WHAT TO DO:
Would you quote the material below in full and unchanged?
──────────
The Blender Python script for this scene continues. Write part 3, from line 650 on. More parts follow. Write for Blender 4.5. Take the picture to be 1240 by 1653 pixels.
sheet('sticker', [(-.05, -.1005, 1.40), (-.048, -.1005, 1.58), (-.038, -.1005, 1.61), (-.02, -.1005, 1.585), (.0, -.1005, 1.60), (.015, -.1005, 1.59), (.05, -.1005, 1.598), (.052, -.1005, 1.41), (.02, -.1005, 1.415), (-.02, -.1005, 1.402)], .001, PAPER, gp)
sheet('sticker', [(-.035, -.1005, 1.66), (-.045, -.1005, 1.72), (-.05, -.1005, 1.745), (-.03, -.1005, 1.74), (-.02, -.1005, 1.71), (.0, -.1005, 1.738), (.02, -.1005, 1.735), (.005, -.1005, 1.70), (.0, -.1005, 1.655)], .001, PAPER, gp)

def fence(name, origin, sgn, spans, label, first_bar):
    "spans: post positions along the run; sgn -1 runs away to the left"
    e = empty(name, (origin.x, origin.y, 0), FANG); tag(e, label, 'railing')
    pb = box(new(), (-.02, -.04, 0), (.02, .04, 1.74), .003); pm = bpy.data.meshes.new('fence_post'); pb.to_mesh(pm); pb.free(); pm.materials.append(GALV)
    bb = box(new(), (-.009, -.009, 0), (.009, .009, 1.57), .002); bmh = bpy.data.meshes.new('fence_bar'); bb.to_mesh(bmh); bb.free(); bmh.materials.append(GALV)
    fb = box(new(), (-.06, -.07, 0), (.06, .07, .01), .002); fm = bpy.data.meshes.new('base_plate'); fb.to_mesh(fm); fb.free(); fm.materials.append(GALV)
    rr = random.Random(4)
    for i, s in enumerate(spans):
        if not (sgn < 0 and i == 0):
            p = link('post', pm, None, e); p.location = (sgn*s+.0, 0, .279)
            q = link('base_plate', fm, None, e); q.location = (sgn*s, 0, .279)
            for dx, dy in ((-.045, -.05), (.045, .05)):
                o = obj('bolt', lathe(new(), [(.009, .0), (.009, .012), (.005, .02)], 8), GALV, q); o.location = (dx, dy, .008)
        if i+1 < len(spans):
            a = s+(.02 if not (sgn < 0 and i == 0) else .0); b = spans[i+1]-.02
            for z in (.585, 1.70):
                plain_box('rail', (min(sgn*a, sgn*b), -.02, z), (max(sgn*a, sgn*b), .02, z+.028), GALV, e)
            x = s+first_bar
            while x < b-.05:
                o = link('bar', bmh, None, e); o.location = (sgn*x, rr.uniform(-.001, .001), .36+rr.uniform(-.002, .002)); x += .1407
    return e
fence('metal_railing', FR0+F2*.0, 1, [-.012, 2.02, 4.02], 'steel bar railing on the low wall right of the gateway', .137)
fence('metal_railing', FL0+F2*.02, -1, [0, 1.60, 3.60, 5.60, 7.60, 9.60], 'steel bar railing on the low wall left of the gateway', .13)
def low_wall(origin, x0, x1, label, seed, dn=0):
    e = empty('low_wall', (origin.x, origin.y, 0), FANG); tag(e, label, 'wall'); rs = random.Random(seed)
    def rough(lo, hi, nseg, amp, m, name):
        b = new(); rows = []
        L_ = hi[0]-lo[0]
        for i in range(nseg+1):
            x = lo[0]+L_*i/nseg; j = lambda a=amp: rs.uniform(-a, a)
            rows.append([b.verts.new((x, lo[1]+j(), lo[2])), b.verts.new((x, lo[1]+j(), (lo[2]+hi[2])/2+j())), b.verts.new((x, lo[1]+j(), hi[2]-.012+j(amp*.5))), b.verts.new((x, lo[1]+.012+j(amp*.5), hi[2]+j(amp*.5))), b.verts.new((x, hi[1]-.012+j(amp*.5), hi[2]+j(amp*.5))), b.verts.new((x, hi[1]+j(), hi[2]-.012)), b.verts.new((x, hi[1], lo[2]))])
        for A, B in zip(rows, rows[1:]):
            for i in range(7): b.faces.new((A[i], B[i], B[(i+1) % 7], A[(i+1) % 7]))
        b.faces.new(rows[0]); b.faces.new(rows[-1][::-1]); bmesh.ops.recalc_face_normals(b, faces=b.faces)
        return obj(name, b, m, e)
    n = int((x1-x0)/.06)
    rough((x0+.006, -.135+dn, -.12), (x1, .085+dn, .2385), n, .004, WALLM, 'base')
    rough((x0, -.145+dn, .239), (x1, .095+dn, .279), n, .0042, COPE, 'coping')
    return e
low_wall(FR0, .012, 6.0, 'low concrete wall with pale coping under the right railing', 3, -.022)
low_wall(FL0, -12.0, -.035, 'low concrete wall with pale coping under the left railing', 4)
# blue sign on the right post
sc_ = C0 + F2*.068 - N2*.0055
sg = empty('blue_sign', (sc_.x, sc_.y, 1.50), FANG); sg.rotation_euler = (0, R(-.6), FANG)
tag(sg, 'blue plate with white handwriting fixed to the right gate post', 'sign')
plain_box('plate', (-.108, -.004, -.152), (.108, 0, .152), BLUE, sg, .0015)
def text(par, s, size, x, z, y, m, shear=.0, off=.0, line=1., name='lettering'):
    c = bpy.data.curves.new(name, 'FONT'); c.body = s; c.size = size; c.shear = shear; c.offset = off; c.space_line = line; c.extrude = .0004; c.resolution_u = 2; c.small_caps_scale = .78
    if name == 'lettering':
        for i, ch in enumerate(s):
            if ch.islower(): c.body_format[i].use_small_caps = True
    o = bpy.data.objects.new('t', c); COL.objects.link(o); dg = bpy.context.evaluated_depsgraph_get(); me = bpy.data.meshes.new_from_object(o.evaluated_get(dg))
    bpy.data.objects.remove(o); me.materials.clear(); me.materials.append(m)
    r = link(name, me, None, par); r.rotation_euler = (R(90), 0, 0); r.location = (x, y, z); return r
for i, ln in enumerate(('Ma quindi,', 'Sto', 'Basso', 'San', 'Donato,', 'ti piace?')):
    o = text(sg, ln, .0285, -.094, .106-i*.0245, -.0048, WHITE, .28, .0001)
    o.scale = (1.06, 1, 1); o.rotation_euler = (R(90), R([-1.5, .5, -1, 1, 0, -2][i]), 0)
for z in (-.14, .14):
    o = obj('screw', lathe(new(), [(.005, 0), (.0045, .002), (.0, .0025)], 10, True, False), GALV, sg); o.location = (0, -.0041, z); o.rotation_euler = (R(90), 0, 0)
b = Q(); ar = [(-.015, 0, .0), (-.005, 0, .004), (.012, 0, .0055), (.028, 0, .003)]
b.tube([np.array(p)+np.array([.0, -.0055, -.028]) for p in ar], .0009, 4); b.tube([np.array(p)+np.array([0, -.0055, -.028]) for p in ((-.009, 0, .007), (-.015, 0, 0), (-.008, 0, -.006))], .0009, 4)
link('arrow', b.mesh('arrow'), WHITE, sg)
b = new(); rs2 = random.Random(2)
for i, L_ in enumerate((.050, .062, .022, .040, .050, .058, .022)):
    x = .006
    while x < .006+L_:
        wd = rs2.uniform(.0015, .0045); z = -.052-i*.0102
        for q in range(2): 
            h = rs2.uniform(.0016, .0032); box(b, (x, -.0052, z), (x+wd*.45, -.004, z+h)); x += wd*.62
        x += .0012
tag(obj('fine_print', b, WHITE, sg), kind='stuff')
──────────
RESPONSE BELOW:
The Blender Python script for this scene continues. Write part 3, from line 650 on. More parts follow. Write for Blender 4.5. Take the picture to be 1240 by 1653 pixels.
sheet('sticker', [(-.05, -.1005, 1.40), (-.048, -.1005, 1.58), (-.038, -.1005, 1.61), (-.02, -.1005, 1.585), (.0, -.1005, 1.60), (.015, -.1005, 1.59), (.05, -.1005, 1.598), (.052, -.1005, 1.41), (.02, -.1005, 1.415), (-.02, -.1005, 1.402)], .001, PAPER, gp)
sheet('sticker', [(-.035, -.1005, 1.66), (-.045, -.1005, 1.72), (-.05, -.1005, 1.745), (-.03, -.1005, 1.74), (-.02, -.1005, 1.71), (.0, -.1005, 1.738), (.02, -.1005, 1.735), (.005, -.1005, 1.70), (.0, -.1005, 1.655)], .001, PAPER, gp)

def fence(name, origin, sgn, spans, label, first_bar):
    "spans: post positions along the run; sgn -1 runs away to the left"
    e = empty(name, (origin.x, origin.y, 0), FANG); tag(e, label, 'railing')
    pb = box(new(), (-.02, -.04, 0), (.02, .04, 1.74), .003); pm = bpy.data.meshes.new('fence_post'); pb.to_mesh(pm); pb.free(); pm.materials.append(GALV)
    bb = box(new(), (-.009, -.009, 0), (.009, .009, 1.57), .002); bmh = bpy.data.meshes.new('fence_bar'); bb.to_mesh(bmh); bb.free(); bmh.materials.append(GALV)
    fb = box(new(), (-.06, -.07, 0), (.06, .07, .01), .002); fm = bpy.data.meshes.new('base_plate'); fb.to_mesh(fm); fb.free(); fm.materials.append(GALV)
    rr = random.Random(4)
    for i, s in enumerate(spans):
        if not (sgn < 0 and i == 0):
            p = link('post', pm, None, e); p.location = (sgn*s+.0, 0, .279)
            q = link('base_plate', fm, None, e); q.location = (sgn*s, 0, .279)
            for dx, dy in ((-.045, -.05), (.045, .05)):
                o = obj('bolt', lathe(new(), [(.009, .0), (.009, .012), (.005, .02)], 8), GALV, q); o.location = (dx, dy, .008)
        if i+1 < len(spans):
            a = s+(.02 if not (sgn < 0 and i == 0) else .0); b = spans[i+1]-.02
            for z in (.585, 1.70):
                plain_box('rail', (min(sgn*a, sgn*b), -.02, z), (max(sgn*a, sgn*b), .02, z+.028), GALV, e)
            x = s+first_bar
            while x < b-.05:
                o = link('bar', bmh, None, e); o.location = (sgn*x, rr.uniform(-.001, .001), .36+rr.uniform(-.002, .002)); x += .1407
    return e
fence('metal_railing', FR0+F2*.0, 1, [-.012, 2.02, 4.02], 'steel bar railing on the low wall right of the gateway', .137)
fence('metal_railing', FL0+F2*.02, -1, [0, 1.60, 3.60, 5.60, 7.60, 9.60], 'steel bar railing on the low wall left of the gateway', .13)
def low_wall(origin, x0, x1, label, seed, dn=0):
    e = empty('low_wall', (origin.x, origin.y, 0), FANG); tag(e, label, 'wall'); rs = random.Random(seed)
    def rough(lo, hi, nseg, amp, m, name):
        b = new(); rows = []
        L_ = hi[0]-lo[0]
        for i in range(nseg+1):
            x = lo[0]+L_*i/nseg; j = lambda a=amp: rs.uniform(-a, a)
            rows.append([b.verts.new((x, lo[1]+j(), lo[2])), b.verts.new((x, lo[1]+j(), (lo[2]+hi[2])/2+j())), b.verts.new((x, lo[1]+j(), hi[2]-.012+j(amp*.5))), b.verts.new((x, lo[1]+.012+j(amp*.5), hi[2]+j(amp*.5))), b.verts.new((x, hi[1]-.012+j(amp*.5), hi[2]+j(amp*.5))), b.verts.new((x, hi[1]+j(), hi[2]-.012)), b.verts.new((x, hi[1], lo[2]))])
        for A, B in zip(rows, rows[1:]):
            for i in range(7): b.faces.new((A[i], B[i], B[(i+1) % 7], A[(i+1) % 7]))
        b.faces.new(rows[0]); b.faces.new(rows[-1][::-1]); bmesh.ops.recalc_face_normals(b, faces=b.faces)
        return obj(name, b, m, e)
    n = int((x1-x0)/.06)
    rough((x0+.006, -.135+dn, -.12), (x1, .085+dn, .2385), n, .004, WALLM, 'base')
    rough((x0, -.145+dn, .239), (x1, .095+dn, .279), n, .0042, COPE, 'coping')
    return e
low_wall(FR0, .012, 6.0, 'low concrete wall with pale coping under the right railing', 3, -.022)
low_wall(FL0, -12.0, -.035, 'low concrete wall with pale coping under the left railing', 4)
# blue sign on the right post
sc_ = C0 + F2*.068 - N2*.0055
sg = empty('blue_sign', (sc_.x, sc_.y, 1.50), FANG); sg.rotation_euler = (0, R(-.6), FANG)
tag(sg, 'blue plate with white handwriting fixed to the right gate post', 'sign')
plain_box('plate', (-.108, -.004, -.152), (.108, 0, .152), BLUE, sg, .0015)
def text(par, s, size, x, z, y, m, shear=.0, off=.0, line=1., name='lettering'):
    c = bpy.data.curves.new(name, 'FONT'); c.body = s; c.size = size; c.shear = shear; c.offset = off; c.space_line = line; c.extrude = .0004; c.resolution_u = 2; c.small_caps_scale = .78
    if name == 'lettering':
        for i, ch in enumerate(s):
            if ch.islower(): c.body_format[i].use_small_caps = True
    o = bpy.data.objects.new('t', c); COL.objects.link(o); dg = bpy.context.evaluated_depsgraph_get(); me = bpy.data.meshes.new_from_object(o.evaluated_get(dg))
    bpy.data.objects.remove(o); me.materials.clear(); me.materials.append(m)
    r = link(name, me, None, par); r.rotation_euler = (R(90), 0, 0); r.location = (x, y, z); return r
for i, ln in enumerate(('Ma quindi,', 'Sto', 'Basso', 'San', 'Donato,', 'ti piace?')):
    o = text(sg, ln, .0285, -.094, .106-i*.0245, -.0048, WHITE, .28, .0001)
    o.scale = (1.06, 1, 1); o.rotation_euler = (R(90), R([-1.5, .5, -1, 1, 0, -2][i]), 0)
for z in (-.14, .14):
    o = obj('screw', lathe(new(), [(.005, 0), (.0045, .002), (.0, .0025)], 10, True, False), GALV, sg); o.location = (0, -.0041, z); o.rotation_euler = (R(90), 0, 0)
b = Q(); ar = [(-.015, 0, .0), (-.005, 0, .004), (.012, 0, .0055), (.028, 0, .003)]
b.tube([np.array(p)+np.array([.0, -.0055, -.028]) for p in ar], .0009, 4); b.tube([np.array(p)+np.array([0, -.0055, -.028]) for p in ((-.009, 0, .007), (-.015, 0, 0), (-.008, 0, -.006))], .0009, 4)
link('arrow', b.mesh('arrow'), WHITE, sg)
b = new(); rs2 = random.Random(2)
for i, L_ in enumerate((.050, .062, .022, .040, .050, .058, .022)):
    x = .006
    while x < .006+L_:
        wd = rs2.uniform(.0015, .0045); z = -.052-i*.0102
        for q in range(2): 
            h = rs2.uniform(.0016, .0032); box(b, (x, -.0052, z), (x+wd*.45, -.004, z+h)); x += wd*.62
        x += .0012
tag(obj('fine_print', b, WHITE, sg), kind='stuff')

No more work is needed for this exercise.